The Canterbury hand ax was made from jade from the Italian Alps, suggesting that the fulfillment of object desire created complex trade networks over considerable geography. But the fascinating thing is that archaeologists have determined it was made from a hunk of jade near the top of a mountain — even though an equally beautiful ax could have been made from more accessible material at the base. Why? Possibly, MacGregor says, because the higher-up jade was closer to heaven, the celestial world. This makes sense only by way of a firm belief that such material is, by virtue of this fact alone, intrinsically better than identical material that happens to be easier to get at.

And so it is that history is deduced from objects: the beliefs of a culture reside in that jade, or so our archaeologists and historians believe as they scrutinize the material of a distant time. You can’t help wondering about some experts in the future examining trace remains of a pristine Best Made ax, smartly decorated, never used. Will such a thing tell a story about just what it was that we worshiped?



mabel1015j

  • Posts: 3656
Re: Story of Civilization ~ Will & Ariel Durant
« Reply #916 on: April 03, 2010, 07:34:12 PM »
A friend and i were discussing the multiple stories of pediphilia in the news: priests, boy scouts, a man in suburban Phila. I recalled that i have had a major change in my beliefs about whether people are basically good or evil. In my philosphy course in college, Dr Kaluger asked us that question, as i suppose he did every Philosophy 101 class, every semester. At the time i responded that there are evil people, but i tho't most people were basically good, as i assume, every class, every semester concluded - we being young and optimistic souls.
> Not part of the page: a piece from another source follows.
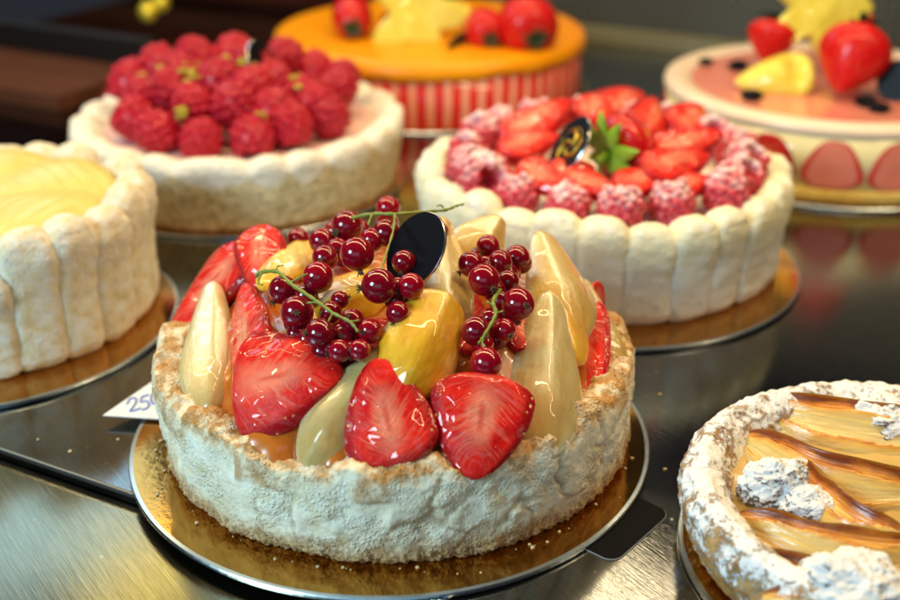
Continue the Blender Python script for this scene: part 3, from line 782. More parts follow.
def disc_part(name, r, z0, z1, mat, root, wave=.05, n=120, bev=.3):
    prof = [(r-.02, z0), (r, z0+.05), (r, z1-bev)]+[(r-bev+bev*math.cos(a), z1-bev+bev*math.sin(a)) for a in (PI/8, PI/4, PI*3/8, PI/2)]+[(r*(1-i/12.), z1) for i in range(1, 12)]+[(.001, z1)]
    def dp(th, k, rr, z):
        x, y = rr*math.cos(th), rr*math.sin(th)
        if z > z1-.01: z += wave*nz(x*.5, y*.5, z1)*1.5+wave*.5*nz(x*1.7, y*1.7, 1)
        return rr, z
    v, f = lathe(prof, n, dp); return link(name, make_mesh(name, v, f, mat), parent=root)

wroot = empty('finger_biscuit_cake', WC+Vector((0, 0, BT)))
tag(wroot, 'white round cake walled with cream coloured finger biscuits, topped with red berries', 'cake')
wm = m_sponge('cream_finger_biscuit', (.84, .78, .50), (.88, .85, .66), (.76, .60, .28), .25, .9, low=(.82, .83, .78))  # yellowish top and cooler foot paint warm overhead and cool front light in
finger_ring(wroot, 27, 10.5, 6.3, 3.3, 1.9, [wm], 3, .045)
disc_part('filling', 10.0, .1, 5.1, m_simple('white_cream', (.85, .80, .72), .5), wroot)
def wtop(x, y): return 5.3+BT
RASP = [raspberry_mesh(MT['rasp'], s) for s in (1, 2)]; RDUST = [raspberry_mesh(MT['rdust'], s) for s in (4, 5, 6)]
rr = random.Random(21)
ring_labels = ['at the front centre of the ring', 'just right of the front centre', 'second right of the front centre', 'third right of the front centre', 'at the front right of the ring', 'at the far right of the ring',
               'behind the rightmost one', 'at the back right, beside the strawberry slices', 'at the back right, next to the last one', 'at the back, right of its centre', 'at the very back of the ring', 'at the back, left of its centre',
               'at the back left, behind the black disc', 'at the back left, near the striped cake', 'at the far left, behind the hollow one', 'turned to show its hollow end', 'at the front left, below the hollow one', 'left of the front centre']
for i, s in enumerate(ring_labels):
    a = -PI/2+TAU*i/18+rr.uniform(-.05, .05)+.02; rad = 9.05+rr.uniform(-.35, .3)
    p = WC+Vector((rad*math.cos(a), rad*math.sin(a), 0)); k = rr.uniform(1.22, 1.42)
    d = Vector((rr.uniform(-.5, .5), rr.uniform(-.5, .5), -rr.uniform(.3, 1))).normalized()
    if i == 15: d = Vector((-.25, .9, -.25)); k = 1.6
    p.z = BT+5.15+k*.93
    Mx = frame(d*-1 if i != 15 else -d, Vector((rr.random(), rr.random(), rr.random())))@Matrix.Scale(k, 3)
    o = link('raspberry', RDUST[i % 3], p, Mx)
    tag(o, 'sugar dusted raspberry on the white cake, '+s, 'raspberry', 'sugar dusted raspberries ringing the white cake')
def wpt(px, py, z): return on_ground(px, py, z)
def slice_on(px0, px1, wpx, z0, z1, lab, seed, zh=(0, -.6, .8), grp='strawberry slices on the white cake', kw={}):
    A = on_ground(*px0, z0); B = on_ground(*px1, z1); W = wpx*.5*depth((A+B)/2)/F
    o = link('strawberry_slice', strawberry_half_mesh((B-A).length*1.08, W*1.15, seed=seed, flat=.42, **kw), A+Vector((0, 0, .25)), frame(B-A, zh)); tag(o, lab, 'strawberry', grp); return o
for i, (a, b, w, z0, z1, zh, lab) in enumerate([
    ((505, 148), (568, 106), 46, 6.6, 8.2, (-.2, -.5, .8), 'tallest pale red strawberry slice left of the black disc'),
    ((500, 160), (555, 140), 40, 7.2, 7.6, (-.2, -.5, .8), 'strawberry slice lying on the left, behind the hollow raspberry'),
    ((520, 168), (562, 196), 36, 7.4, 6.8, (-.3, -.5, .8), 'light orange red strawberry slice in the left front of the white cake'),
    ((560, 178), (618, 200), 34, 7.4, 6.8, (.0, -.6, .8), 'strawberry slice below the green leaves, nearest the front raspberries'),
    ((612, 190), (676, 178), 34, 7.2, 7.2, (.0, -.5, .8), 'strawberry slice lying flat right of the whole strawberry'),
    ((650, 160), (718, 138), 40, 7.6, 8.4, (.2, -.5, .8), 'large strawberry slice on the right of the white cake'),
    ((640, 178), (705, 160), 44, 7.6, 7.6, (.2, -.4, .8), 'strawberry slice under the large one on the right'),
    ((548, 182), (592, 172), 36, 7.0, 7.4, (-.1, -.5, .8), 'strawberry slice lying just in front of the tilted black disc'),
    ((585, 128), (600, 100), 44, 6.8, 7.8, (-.1, -.7, .5), 'strawberry slice standing right behind the tilted black disc'),
    ((600, 172), (650, 168), 36, 6.8, 7.2, (.0, -.4, .8), 'strawberry slice under the green leaves in the centre'),
    ((672, 140), (700, 112), 46, 6.8, 7.8, (.2, -.6, .6), 'strawberry slice at the back right, leaning on the dusted raspberries'),
    ((600, 120), (640, 98), 44, 6.6, 7.2, (.0, -.7, .6), 'strawberry slice at the very back, behind the whole strawberry'),
    ((660, 196), (708, 184), 34, 6.6, 6.9, (.2, -.5, .8), 'strawberry slice low on the right, next to the front raspberries'),
    ((640, 140), (655, 105), 44, 7.4, 8.6, (.3, -.7, .4), 'strawberry slice standing behind the whole strawberry'),
]): slice_on(a, b, w, z0, z1, lab, 40+i, zh)
# whole strawberry with bright leaves in the middle of the white cake
def whole_straw(A, B, W, lab, mat, leafmat, lrad, seed, n=9, grp='whole strawberries on the cakes', lift=.35):
    L = (B-A).length; Mx = frame(B-A, (0, -.3, 1))
    root = empty('strawberry', A, Mx); tag(root, lab, 'strawberry', grp)
    link('flesh', whole_strawberry_mesh(L, W, mat, seed), parent=root)
    c = link('calyx', calyx_mesh(lrad, leafmat, n, seed, lift), (0, .02, 0), parent=root); return root
whole_straw(on_ground(610, 152, 8.3), on_ground(650, 132, 9.0), 2.0, 'whole strawberry with bright green leaves in the middle of the white cake', MT['skin'], MT['leaf'], 2.7, 3, 10, lift=.15)
p = on_ground(570, 146, 8.8)
chocolate_disc(p, ((CAM-p).normalized()*.42-Vector((.80, 0, 0))+CU*.46).normalized(), 1.95, 'black chocolate disc with a gold emblem among the fruit of the white cake', True, up=(.85, .1, 1))

# ------------------------------------------------------------------ pear cake, left edge
lroot = empty('pear_cake', LC+Vector((0, 0, BT)))
tag(lroot, 'sugar dusted finger biscuit cake topped with sliced pears at the left edge', 'cake')
lm = m_sponge('sugared_finger_biscuit', (.74, .56, .25), (.82, .70, .42), (.62, .44, .16), 2.0, 1.3)
finger_ring(lroot, 24, 8.9, 7.15, 3.25, 2.1, [lm], 13, .03, .45)
yj = m_pear('yellow_pear_jelly', (.66, .50, .06), (.78, .64, .16), .3, gl=.2)
disc_part('jelly', 8.6, .1, 6.2, yj, lroot, .12)
def sliced_pear_mesh(L, W, seed):
    def fn(t, a):
        w = W*max(0., math.sin(PI*t**.55))**.55; ca, sa = math.cos(a), math.sin(a)
        stepn = 9*t*1.0; saw = (stepn % 1.0)
        z = .36*w*max(sa, -.3)+(.055*(1-saw)*max(0, sa) if t < .97 else 0)
        return (w*ca, L*t, z), (ca, t, .5+.5*sa)
    v, f, st, am = blob(90, 32, fn); return make_mesh('sliced_pear', v, f, m_sl, None, st)
ms = Mat('sliced_pear_flesh'); x_, t_, a_ = ms.sep(ms.attr())
sawn = ms.math('FRACT', ms.math('MULTIPLY', t_, 9.))
n_ = ms.noise(1., 3)
ms.set(col=ms.mix(ms.ramp(ms.math('ADD', sawn, ms.math('MULTIPLY', n_, .25)), [(.12, .42), (.26, 0.)]), ms.mix(n_, (.54, .46, .10), (.70, .62, .22)), (.46, .38, .08)), rough=.4, spec=.2, sss=.3, sssr=(1., .8, .3), ssss=.5*U)
ms.glaze(.15, .3, .3, .15); m_sl = ms.m
for i, (a, lab) in enumerate([(-25, 'sliced pear half nearest the right rim of the pear cake'), (38, 'sliced pear half at the back right of the pear cake'), (100, 'sliced pear half at the back of the pear cake'), (-85, 'sliced pear half at the front of the pear cake'),
                              (165, 'sliced pear half on the outer left of the pear cake'), (-150, 'sliced pear half at the front left of the pear cake')]):
    d = Vector((math.cos(R(a)), math.sin(R(a)), 0)); p = LC+d*8.3+Vector((0, 0, BT+5.9))
    o = link('pear_half', sliced_pear_mesh(8.2, 4.3, i), p, frame(-d+Vector((0, 0, .03)), (0, 0, 1))); tag(o, lab, 'pear', 'sliced pear halves fanned on the pear cake')

# ------------------------------------------------------------------ raspberry tart
rroot = empty('raspberry_tart', RC+Vector((0, 0, BT)))
tag(rroot, 'raspberry tart with a wavy sugar white rim and a grainy golden side', 'tart')
mr = Mat('grainy_golden_crust'); x, y, z = mr.sep(mr.oc()); rm, wv, _i = mr.sep(mr.attr())
mid = mr.noise(.5, 5, .6); fine = mr.noise(2.2, 4, .7)
c_ = mr.mix(mr.ramp(mid, [(.35, 0.), (.65, 1.)]), (.70, .54, .28), (.86, .74, .46))
c_ = mr.mix(mr.ramp(fine, [(.42, .6), (.55, 0.)]), c_, (.34, .24, .11))
c_ = mr.mix(rm, c_, (.88, .82, .70))
mr.set(col=c_, rough=.85, nrm=mr.bump(mr.math('ADD', fine, mid), .8, .3))
prof = resample([(9.4, 3.9), (10.2, 4.5), (11., 4.95), (11.7, 5.05), (12.25, 4.8), (12.4, 4.3), (12.2, 2.6), (11.9, 1.), (11.75, .05), (11.3, .02)], .16); n = 360
v, f, st = [], [], []; K = len(prof)
for j in range(n):
    th = TAU*j/n; c, s = math.cos(th), math.sin(th); sc = abs(math.sin(th*11+.4*nz(c*2, s*2, 0)*3))**.7
    for k, (r, z) in enumerate(prof):
        up = sstep(3., 4.8, z); x, y = r*c, r*s
        r2 = r+.06*fbm(x, y, z)+up*.34*(sc-.5)*(1 if r > 11.4 else .4)+.05*nz(x*3, y*3, z*3); z2 = z+up*.5*(sc-.6)*sstep(9.6, 11.3, r)+.05*nz(x*2, y*2, 0)*up
        v.append((r2*c, r2*s, max(0.01, z2))); st.append((sstep(3.0+1.2*(1-sc), 3.5+1.2*(1-sc), z+.35*nz(x*.8, y*.8, 0)) if k > 0 else 1, sc, 0))
for j in range(n):
    a, b = j*K, ((j+1) % n)*K
    for k in range(K-1): f.append((a+k, a+k+1, b+k+1, b+k))
link('crust', make_mesh('crust', v, f, mr.m, None, st), parent=rroot)
mp = Mat('pink_cream'); mp.set(col=mp.mix(mp.noise(.5, 3), (.80, .38, .34), (.84, .62, .56)), rough=.4)
disc_part('filling', 10.1, .1, 4.35, mp.m, rroot, .1)
def rdome(x, y):
    r = math.hypot(x-RC.x, y-RC.y)
    if r > 8.6: return -1000
    return 5.0+3.9*(1-min(1.3, r/10.2)**2.4)
rz = [(175, 150, 'at the far left of the heap'), (245, 105, 'at the back left, second from the left edge'), (340, 92, 'at the back, left of the topmost one'), (432, 78, 'topmost at the back of the heap'),
      (280, 168, 'left of the middle, among the green crumbs'), (150, 205, 'lowest at the left end of the heap'), (182, 240, 'in the front row, leftmost'), (245, 272, 'in the front row, second from the left'), (352, 292, 'in the front row, third from the left'),
      (480, 288, 'in the front row, fourth from the left'), (433, 205, 'in the middle, above the front row'), (335, 205, 'in the middle, left of the centre'), (390, 148, 'behind the centre of the heap'), (528, 150, 'right of the centre, towards the back'),
      (578, 255, 'in the front row, fifth from the left'), (668, 232, 'in the front row, second from the right'), (735, 200, 'rightmost of the whole heap'), (640, 125, 'at the back right of the heap'), (600, 180, 'right of the centre, among the green crumbs'),
      (556, 95, 'at the back, beside the thin silver edged disc'), (700, 140, 'at the back right, behind the rightmost one'), (480, 120, 'at the back, just right of the topmost one'), (300, 130, 'at the back left, behind the green crumbs'), (215, 190, 'left, between the front row and the back'),
      (530, 222, 'just above the front row, right of its middle'), (628, 205, 'on the right, leaning on the front row'), (690, 168, 'near the right end, behind the front row'), (480, 165, 'in the very centre of the heap')]
rb = random.Random(5)
for i, (zx, zy, s) in enumerate(rz):
    p = on_surface(60+zx/2.5, 20+zy/2.5, rdome); k = rb.uniform(1.45, 1.72)
    d = Vector((rb.uniform(-.7, .7), rb.uniform(-.7, .7), rb.uniform(.3, 1)))
    o = link('raspberry', RASP[i % 2], p-Vector((0, 0, .25)), frame(-d, Vector((rb.random(), rb.random(), .2)))@Matrix.Scale(k, 3))
    tag(o, 'plain raspberry on the raspberry tart, '+s, 'raspberry', 'raspberries heaped on the raspberry tart')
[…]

 After decades of studying history and now adding 24/7 news channels who have to fill that time and want to fill it w/ excitment/adventure/the "abnormal," I now conclude that human beings largely lean toward evil. There is a broad spectrum and many people are good much of the time, but there is a much larger group who lean, in small ways or large ways, toward evil, even toward being despicable! I'm concluding that human beings have to work hard at being good, rather than the at being bad.......... at the same time, i, of course, think that most of the people that I associate w/ are, most of the time and in most ways,  good people............lol..............jean

Brian

  • Posts: 221
    • Brian's Den
Re: Story of Civilization ~ Will & Ariel Durant
« Reply #917 on: April 03, 2010, 08:06:44 PM »
Quote
beliefs about whether people are basically good or evil

Jean - - -   You have opened up a can of worms here.

"How can activity be good or wicked? That which is performed with good intention is
good; and that which is performed with evil intention is wicked.... "
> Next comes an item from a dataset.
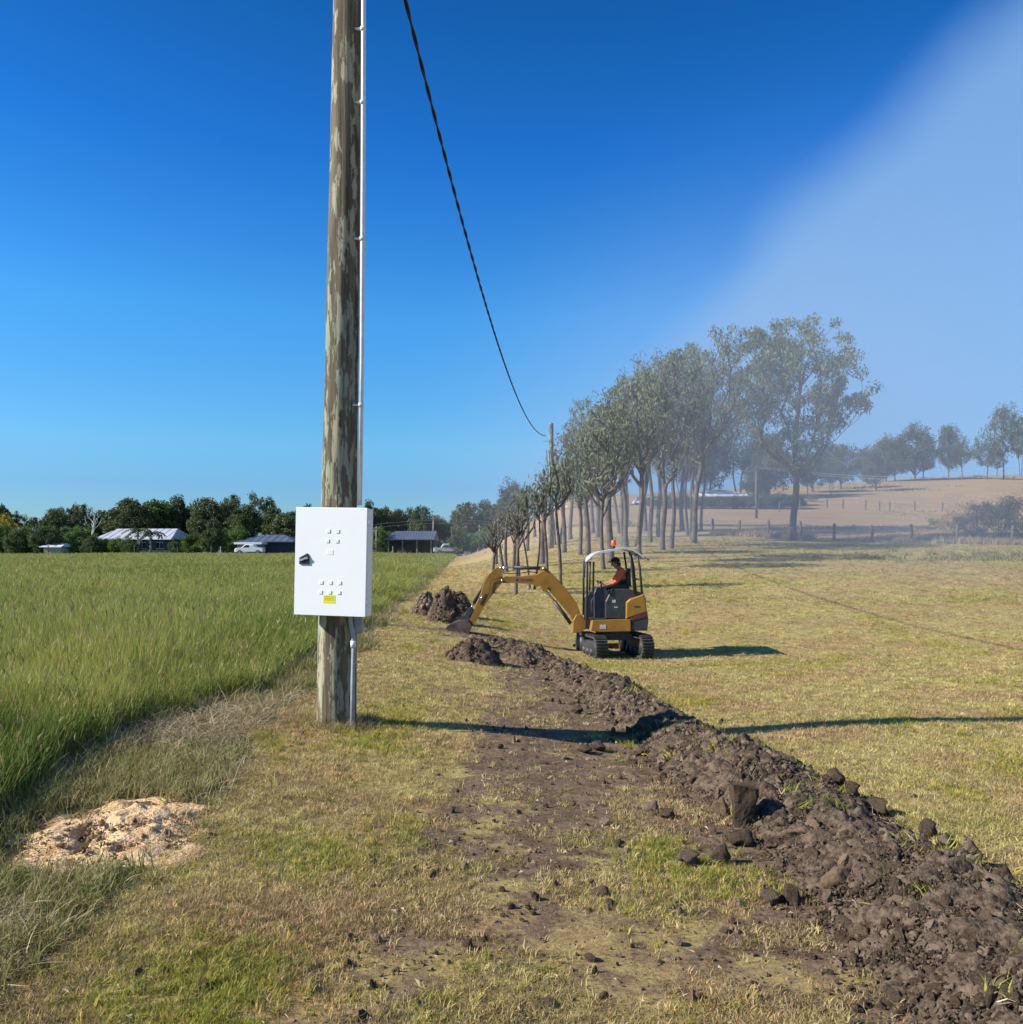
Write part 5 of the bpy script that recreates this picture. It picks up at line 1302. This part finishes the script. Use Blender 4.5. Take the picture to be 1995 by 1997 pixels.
# lettering on the boom and plain stickers
for k, ch in enumerate('XCMG'):
    cu = bpy.data.curves.new('letter', 'FONT'); cu.body = ch; cu.size = .085; cu.extrude = .0015; cu.align_x = 'CENTER'
    ob = bpy.data.objects.new('letter', cu); COL.objects.link(ob); dg = bpy.context.evaluated_depsgraph_get(); me = bpy.data.meshes.new_from_object(ob.evaluated_get(dg)); bpy.data.objects.remove(ob)
    me.materials.append(MAT['blue_print']); o = mk('letter', me, None, boom); p = E3(880+k*24, 562); o.location = (p.x, -.0875, p.z); o.rotation_euler = (R(90), 0, 0)
MB().prism([(-.028, -.028), (.028, -.028), (.028, .028), (-.028, .028)], -.002, 0).prism([(-.012, -.012), (.012, -.012), (.012, .012), (-.012, .012)], -.004, -.002).build('emblem', 'blue_print', boom, loc=(E3(848, 550).x, -.0855, E3(848, 550).z))
for (cx, cy, w_, h_, mm, yy) in ((1450, 877, .065, .045, 'bleached', -.5225), (1530, 698, .035, .03, 'bleached', -.4625), (1545, 740, .04, .012, 'bleached', -.4625), (1690, 735, .055, .014, 'dark_paint', -.5125)):
    p = E3(cx, cy); MB().box((-w_, -.003, -h_), (w_, 0, h_)).build('decal', mm, exc, loc=(p.x, yy, p.z))
MB().tube([E3(1395, 655, -.42), E3(1370, 700, -.42), E3(1375, 780, -.42)], .012, 8).build('grab_rail', 'steel', exc, True)

# operator
def skin_obj(name, verts, edges, radii, m, parent=None, root=0, sub=2):
    me = bpy.data.meshes.new(name); me.from_pydata([tuple(v) for v in verts], edges, []); me.materials.append(MAT[m])
    o = bpy.data.objects.new(name, me); COL.objects.link(o)
    if parent is not None: o.parent = parent
    md = o.modifiers.new('skin', 'SKIN'); md.use_smooth_shade = True
    if not me.skin_vertices: bpy.context.view_layer.objects.active = o
    sv = me.skin_vertices[0].data if me.skin_vertices else None
    for i, r_ in enumerate(radii):
        sv[i].radius = r_ if isinstance(r_, tuple) else (r_, r_); sv[i].use_root = (i == root)
    s2_ = o.modifiers.new('sub', 'SUBSURF'); s2_.levels = sub; s2_.render_levels = sub
    return o
J = {}
def jp(n, cx, cy, yy): J[n] = E3(cx, cy, yy)
base_xy = Vector((ex, ED, ez))
vl = []; rl = []; el = []
def add(p, r_, parent=None):
    vl.append(p); rl.append(r_)
    if parent is not None: el.append((parent, len(vl)-1))
    return len(vl)-1
pv = add(E3(1600, 585), (.13, .11)); sp1 = add(E3(1604, 545), (.115, .10), pv); sp2 = add(E3(1600, 500), (.13, .11), sp1)
nk = add(E3(1588, 472), .052, sp2); hd0 = add(E3(1572, 455), .075, nk); hd1 = add(E3(1558, 432), (.085, .098), hd0); hd2 = add(E3(1556, 412), (.07, .08), hd1)
for s_ in (-1, 1):
    sh_ = add(E3(1596, 490, .17*s_), .052, sp2); elb = add(E3(1555, 568, .24*s_), .042, sh_); wr = add(E3(1480, 590, .26*s_), .028, elb); hn_ = add(E3(1462, 590, .27*s_), (.036, .022), wr)
    for k in range(4):
        f1_ = add(E3(1450-k*1.5, 580+k*8, .275*s_), .010, hn_); f2__ = add(E3(1440+k*1, 582+k*8, .285*s_), .009, f1_); add(E3(1437+k, 588+k*8, .30*s_), .008, f2__)
    th_ = add(E3(1462, 575, .25*s_), .011, hn_); add(E3(1450, 568, .26*s_), .009, th_)
    hp_ = add(E3(1590, 592, .10*s_), .085, pv); kn = add(E3(1480, 600, .13*s_), .062, hp_); ak = add(E3(1455, 745, .13*s_), .042, kn); ft = add(E3(1452, 775, .13*s_), .042, ak); add(E3(1410, 790, .13*s_), .032, ft)
per = skin_obj('person', vl, el, rl, 'skin'); per.location = base_xy
tag(per, 'operator in orange high visibility shirt and dark cap seated in the digger', 'person')
# shirt
vl = []; rl = []; el = []
a0 = add(E3(1602, 592), (.150, .130)); a1 = add(E3(1606, 545), (.145, .125), a0); a2 = add(E3(1600, 500), (.155, .130), a1); a3 = add(E3(1590, 478), .075, a2)
for s_ in (-1, 1): b0 = add(E3(1598, 492, .17*s_), .070, a2); b1 = add(E3(1558, 562, .235*s_), .058, b0); add(E3(1520, 580, .25*s_), .048, b1)
skin_obj('shirt', vl, el, rl, 'hi_vis', per)
vl = []; rl = []; el = []
a0 = add(E3(1598, 592), (.135, .12))
for s_ in (-1, 1): b0 = add(E3(1585, 594, .10*s_), .098, a0); b1 = add(E3(1480, 600, .13*s_), .075, b0); add(E3(1456, 740, .13*s_), .055, b1)
skin_obj('trousers', vl, el, rl, 'navy', per)
for s_ in (-1, 1): MB().bevbox((-.15, -.05, -.05), (.06, .05, .04), .02).build('boot', 'black_plastic', per, loc=E3(1448, 786, .13*s_))
for (cy, rr_) in ((535, .155),): MB().tube([E3(1606, cy+4), E3(1606, cy-4)], rr_, 20).build('reflective_band', 'bleached', per)
hp0 = E3(1560, 424); mb = MB(); V = []; Fc = []
for k in range(7):
    a = math.pi/2*k/6
    for i in range(18): b_ = 2*math.pi*i/18; V.append((hp0.x+.105*math.cos(a)*math.cos(b_), .095*math.cos(a)*math.sin(b_), hp0.z+.01+.10*math.sin(a)))
for k in range(6):
    for i in range(18): j = (i+1) % 18; Fc.append((k*18+i, k*18+j, (k+1)*18+j, (k+1)*18+i))
mb.add(V, Fc); mb.prism([(hp0.x-.19, hp0.z-.01), (hp0.x-.09, hp0.z+.005), (hp0.x-.07, hp0.z+.03), (hp0.x-.12, hp0.z+.02)], -.07, .07, 0)
mb.build('cap', 'navy', per, True)
MB().prism([(E3(1560, 440).x+.02, E3(0, 452).z), (E3(1560, 440).x+.10, E3(0, 452).z), (E3(1560, 440).x+.105, E3(0, 425).z), (E3(1560, 440).x-.02, E3(0, 425).z)], -.088, .088, .02).build('hair', 'navy', per)
for s_ in (-1, 1):
    MB().tube([E3(1532, 436, .034*s_), E3(1528, 436, .034*s_)], .010, 8).build('eye', 'black_plastic', per)
    MB().tube([E3(1562, 440, .085*s_), E3(1562, 440, .102*s_)], .024, 10).build('ear', 'skin', per, True)
MB().prism(EP([(1534, 432), (1522, 450), (1536, 452)]), -.014, .014, .003).build('nose', 'skin', per)
MB().box((-.004, -.025, -.004), (.004, .025, .004)).build('mouth', 'maroon', per, loc=E3(1534, 460))

# ------------------------------------------------------------------ dust haze over the grove and paddock
def dust_cloud():
    mb = MB(); mb.box((-1, -1, -1), (1, 1, 1))
    m = bpy.data.materials.new('dust'); m.use_nodes = True; t = m.node_tree; t.nodes.clear()
    o = N(t, 'ShaderNodeOutputMaterial'); v = N(t, 'ShaderNodeVolumePrincipled'); v.inputs['Color'].default_value = (.80, .87, 1.0, 1)
    tc = N(t, 'ShaderNodeTexCoord'); ln = N(t, 'ShaderNodeVectorMath', operation='LENGTH'); t.links.new(tc.outputs['Object'], ln.inputs[0])
    mr = N(t, 'ShaderNodeMapRange', interpolation_type='SMOOTHSTEP'); t.links.new(ln.outputs['Value'], mr.inputs['Value'])
    mr.inputs['From Min'].default_value = 1.0; mr.inputs['From Max'].default_value = .25
    mr.inputs['To Min'].default_value = 0; mr.inputs['To Max'].default_value = .0115
    t.links.new(mr.outputs[0], v.inputs['Density']); v.inputs['Anisotropy'].default_value = 0.1
    t.links.new(v.outputs[0], o.inputs['Volume']); MAT['dust'] = m
    o = mb.build('haze', 'dust', None); o.location = (15, 52, 4); o.scale = (24, 40, 20)
    return tag(o, 'thin dusty haze hanging over the grove and paddock', 'haze', kind='stuff')
dust_cloud()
The road to Hell is paved with good intentions?

http://www.unification.net/ws/theme058.htm

Brian.

Frybabe

  • Posts: 10014
Re: Story of Civilization ~ Will & Ariel Durant
« Reply #918 on: April 03, 2010, 10:10:10 PM »
Quote
Jean - - -   You have opened up a can of worms here. - "How can activity be good or wicked?..."

You are right Brian, a can of worms indeed. It sounds very Plato-ish to me. As I recall, my encounters with Plato's Dialogs made my head spin. I've started reading your link, but will have to finish it tomorrow.

A thought about intentions: I had someone once tell me that it didn't matter what my intentions are/were, but how the recipient interprets the action. I don't remember the incident, but I did or said something with one intention and he took it another way entirely.


Justin

  • Posts: 253
Re: Story of Civilization ~ Will & Ariel Durant
« Reply #919 on: April 04, 2010, 12:10:14 AM »
We look at earlier civilizations and see their tools and marvel that these ancient people were able to survive at all. A millennium or two from now archeologists may uncover some of the tools we use and wonder how we were able to survive at all. Things had to be plugged in to work or man had to use his own power to strike things. Imagine that. No one had any idea what the other fellow was thinking unless the words were spoken. My, my, how primitive they were in the year 2000.